EXERCISE BRIEF - Each entry should be quoted word for word, including every mark of punctuation.

ENTRIES SUPPLIED -

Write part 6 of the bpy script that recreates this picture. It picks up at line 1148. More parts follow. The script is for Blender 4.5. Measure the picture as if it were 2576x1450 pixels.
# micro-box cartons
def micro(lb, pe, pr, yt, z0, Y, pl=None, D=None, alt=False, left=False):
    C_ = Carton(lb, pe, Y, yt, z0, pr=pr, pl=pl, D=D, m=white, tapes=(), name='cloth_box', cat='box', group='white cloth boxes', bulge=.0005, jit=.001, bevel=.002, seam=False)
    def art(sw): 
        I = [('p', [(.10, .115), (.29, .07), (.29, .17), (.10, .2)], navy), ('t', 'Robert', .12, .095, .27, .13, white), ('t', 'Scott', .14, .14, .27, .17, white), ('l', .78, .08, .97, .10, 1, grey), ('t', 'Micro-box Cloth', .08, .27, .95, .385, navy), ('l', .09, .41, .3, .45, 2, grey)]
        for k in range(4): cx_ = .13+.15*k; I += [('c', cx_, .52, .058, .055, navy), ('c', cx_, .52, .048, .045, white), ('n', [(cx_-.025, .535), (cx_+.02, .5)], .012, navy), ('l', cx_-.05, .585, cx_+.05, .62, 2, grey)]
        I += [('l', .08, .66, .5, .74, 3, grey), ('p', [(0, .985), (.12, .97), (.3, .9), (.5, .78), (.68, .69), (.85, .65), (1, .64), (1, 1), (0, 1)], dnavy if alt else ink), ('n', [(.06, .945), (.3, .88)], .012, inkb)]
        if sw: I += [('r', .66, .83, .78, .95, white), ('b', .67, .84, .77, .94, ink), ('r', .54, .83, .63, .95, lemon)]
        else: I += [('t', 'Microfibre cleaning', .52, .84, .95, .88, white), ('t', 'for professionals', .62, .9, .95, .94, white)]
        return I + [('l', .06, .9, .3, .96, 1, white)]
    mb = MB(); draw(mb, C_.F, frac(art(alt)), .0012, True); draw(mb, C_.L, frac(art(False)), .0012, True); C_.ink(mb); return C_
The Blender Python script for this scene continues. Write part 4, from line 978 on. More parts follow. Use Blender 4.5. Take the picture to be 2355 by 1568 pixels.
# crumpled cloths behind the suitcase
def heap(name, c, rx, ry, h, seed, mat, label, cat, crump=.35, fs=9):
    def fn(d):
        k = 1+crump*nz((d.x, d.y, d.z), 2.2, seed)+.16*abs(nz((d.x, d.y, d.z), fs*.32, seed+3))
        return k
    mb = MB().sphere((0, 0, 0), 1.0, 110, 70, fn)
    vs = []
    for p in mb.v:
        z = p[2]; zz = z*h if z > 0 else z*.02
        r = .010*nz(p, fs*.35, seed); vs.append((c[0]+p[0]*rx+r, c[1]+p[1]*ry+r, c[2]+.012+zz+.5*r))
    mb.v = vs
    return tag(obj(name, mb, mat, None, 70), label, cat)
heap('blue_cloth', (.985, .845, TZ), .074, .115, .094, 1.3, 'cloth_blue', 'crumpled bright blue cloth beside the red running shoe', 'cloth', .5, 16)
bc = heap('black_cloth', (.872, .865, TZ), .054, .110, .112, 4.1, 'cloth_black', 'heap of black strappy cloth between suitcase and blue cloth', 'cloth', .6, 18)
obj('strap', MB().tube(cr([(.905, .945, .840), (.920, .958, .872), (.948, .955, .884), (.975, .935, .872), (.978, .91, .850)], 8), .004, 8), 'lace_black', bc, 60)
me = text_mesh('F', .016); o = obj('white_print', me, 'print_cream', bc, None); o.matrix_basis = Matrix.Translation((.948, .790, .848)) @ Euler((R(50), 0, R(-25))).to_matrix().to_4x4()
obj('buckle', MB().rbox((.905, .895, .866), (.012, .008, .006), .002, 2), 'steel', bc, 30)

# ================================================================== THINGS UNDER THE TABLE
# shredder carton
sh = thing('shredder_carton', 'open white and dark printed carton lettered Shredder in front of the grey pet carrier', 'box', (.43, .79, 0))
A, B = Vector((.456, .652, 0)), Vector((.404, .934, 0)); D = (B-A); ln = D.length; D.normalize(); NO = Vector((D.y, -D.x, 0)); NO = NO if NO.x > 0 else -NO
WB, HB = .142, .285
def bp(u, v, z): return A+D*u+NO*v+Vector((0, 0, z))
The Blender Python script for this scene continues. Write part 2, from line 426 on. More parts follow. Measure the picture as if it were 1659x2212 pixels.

TASK RESULT -
Write part 6 of the bpy script that recreates this picture. It picks up at line 1148. More parts follow. The script is for Blender 4.5. Measure the picture as if it were 2576x1450 pixels.
# micro-box cartons
def micro(lb, pe, pr, yt, z0, Y, pl=None, D=None, alt=False, left=False):
    C_ = Carton(lb, pe, Y, yt, z0, pr=pr, pl=pl, D=D, m=white, tapes=(), name='cloth_box', cat='box', group='white cloth boxes', bulge=.0005, jit=.001, bevel=.002, seam=False)
    def art(sw): 
        I = [('p', [(.10, .115), (.29, .07), (.29, .17), (.10, .2)], navy), ('t', 'Robert', .12, .095, .27, .13, white), ('t', 'Scott', .14, .14, .27, .17, white), ('l', .78, .08, .97, .10, 1, grey), ('t', 'Micro-box Cloth', .08, .27, .95, .385, navy), ('l', .09, .41, .3, .45, 2, grey)]
        for k in range(4): cx_ = .13+.15*k; I += [('c', cx_, .52, .058, .055, navy), ('c', cx_, .52, .048, .045, white), ('n', [(cx_-.025, .535), (cx_+.02, .5)], .012, navy), ('l', cx_-.05, .585, cx_+.05, .62, 2, grey)]
        I += [('l', .08, .66, .5, .74, 3, grey), ('p', [(0, .985), (.12, .97), (.3, .9), (.5, .78), (.68, .69), (.85, .65), (1, .64), (1, 1), (0, 1)], dnavy if alt else ink), ('n', [(.06, .945), (.3, .88)], .012, inkb)]
        if sw: I += [('r', .66, .83, .78, .95, white), ('b', .67, .84, .77, .94, ink), ('r', .54, .83, .63, .95, lemon)]
        else: I += [('t', 'Microfibre cleaning', .52, .84, .95, .88, white), ('t', 'for professionals', .62, .9, .95, .94, white)]
        return I + [('l', .06, .9, .3, .96, 1, white)]
    mb = MB(); draw(mb, C_.F, frac(art(alt)), .0012, True); draw(mb, C_.L, frac(art(False)), .0012, True); C_.ink(mb); return C_
The Blender Python script for this scene continues. Write part 4, from line 978 on. More parts follow. Use Blender 4.5. Take the picture to be 2355 by 1568 pixels.
# crumpled cloths behind the suitcase
def heap(name, c, rx, ry, h, seed, mat, label, cat, crump=.35, fs=9):
    def fn(d):
        k = 1+crump*nz((d.x, d.y, d.z), 2.2, seed)+.16*abs(nz((d.x, d.y, d.z), fs*.32, seed+3))
        return k
    mb = MB().sphere((0, 0, 0), 1.0, 110, 70, fn)
    vs = []
    for p in mb.v:
        z = p[2]; zz = z*h if z > 0 else z*.02
        r = .010*nz(p, fs*.35, seed); vs.append((c[0]+p[0]*rx+r, c[1]+p[1]*ry+r, c[2]+.012+zz+.5*r))
    mb.v = vs
    return tag(obj(name, mb, mat, None, 70), label, cat)
heap('blue_cloth', (.985, .845, TZ), .074, .115, .094, 1.3, 'cloth_blue', 'crumpled bright blue cloth beside the red running shoe', 'cloth', .5, 16)
bc = heap('black_cloth', (.872, .865, TZ), .054, .110, .112, 4.1, 'cloth_black', 'heap of black strappy cloth between suitcase and blue cloth', 'cloth', .6, 18)
obj('strap', MB().tube(cr([(.905, .945, .840), (.920, .958, .872), (.948, .955, .884), (.975, .935, .872), (.978, .91, .850)], 8), .004, 8), 'lace_black', bc, 60)
me = text_mesh('F', .016); o = obj('white_print', me, 'print_cream', bc, None); o.matrix_basis = Matrix.Translation((.948, .790, .848)) @ Euler((R(50), 0, R(-25))).to_matrix().to_4x4()
obj('buckle', MB().rbox((.905, .895, .866), (.012, .008, .006), .002, 2), 'steel', bc, 30)

# ================================================================== THINGS UNDER THE TABLE
# shredder carton
sh = thing('shredder_carton', 'open white and dark printed carton lettered Shredder in front of the grey pet carrier', 'box', (.43, .79, 0))
A, B = Vector((.456, .652, 0)), Vector((.404, .934, 0)); D = (B-A); ln = D.length; D.normalize(); NO = Vector((D.y, -D.x, 0)); NO = NO if NO.x > 0 else -NO
WB, HB = .142, .285
def bp(u, v, z): return A+D*u+NO*v+Vector((0, 0, z))
The Blender Python script for this scene continues. Write part 2, from line 426 on. More parts follow. Measure the picture as if it were 1659x2212 pixels.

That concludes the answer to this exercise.